2008,
So it's May now and we're almost half-way through our tumultuous relationship. Is it a relationship? It feels more like being in front of a firing squad of sloppy drunks - lots of bullets flying around with most of them hitting me right where it hurts. I thought that by now you would be out of ammunition. Over it. Done with the whole Worst Year Ever campaign. But, no. Since I last wrote to you I've had a friend lose her father, a friend's boyfriend lose his mother in a tragic car accident, friends and family whose divorce proceedings have gotten ugly - real ugly. Several....(sigh).....
Look. I'm not even going to go into because you already know. It's been bad.
Oh sure, there have been some happy moments. Some laughs.

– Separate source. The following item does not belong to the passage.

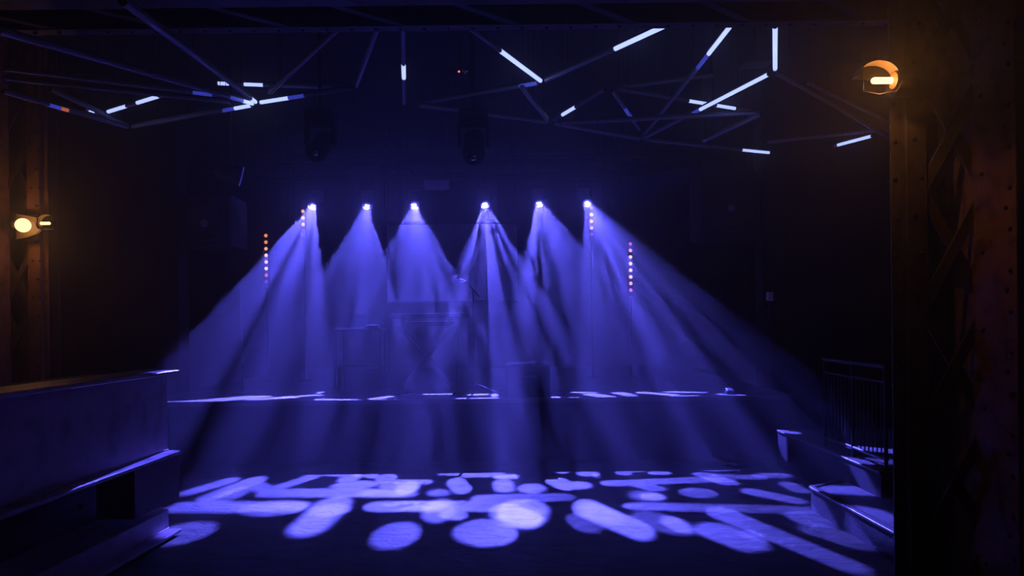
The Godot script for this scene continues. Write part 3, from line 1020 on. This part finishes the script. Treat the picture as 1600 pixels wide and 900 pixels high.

I've even thought about talking about some of those rare happy moments here on the ole' blog but right as I'm about to hit "publish" you go and screw everything up. What is your deal?
And sure, I'm trying to rise above it. Trying to ignore you and your evil ways. Trying to focus on the positive and all that crap. Trying to muddle through. But this time, you've gone and done something I cannot forgive. Something so heinous I wonder if I should even speak it into existence. Something so harsh, so hurtful, so DEVASTATING that I'm not even sure I can continue this relationship. You have been very, very bad.
Don't shrug your shoulders at me. I've got you this time. There's no other explanation for this atrocity other than your downright lack of common decency.
LAST NIGHT DURING WHAT I'M SURE WAS AN AMAZING LOST EPISODE YOU SEVERED MY CABLE CONNECTION.
How could you stoop so low? You almost made Ryan cry for Locke's sake.
It's inexcusable.
Reprehensible.
I officially, without question, hate your guts.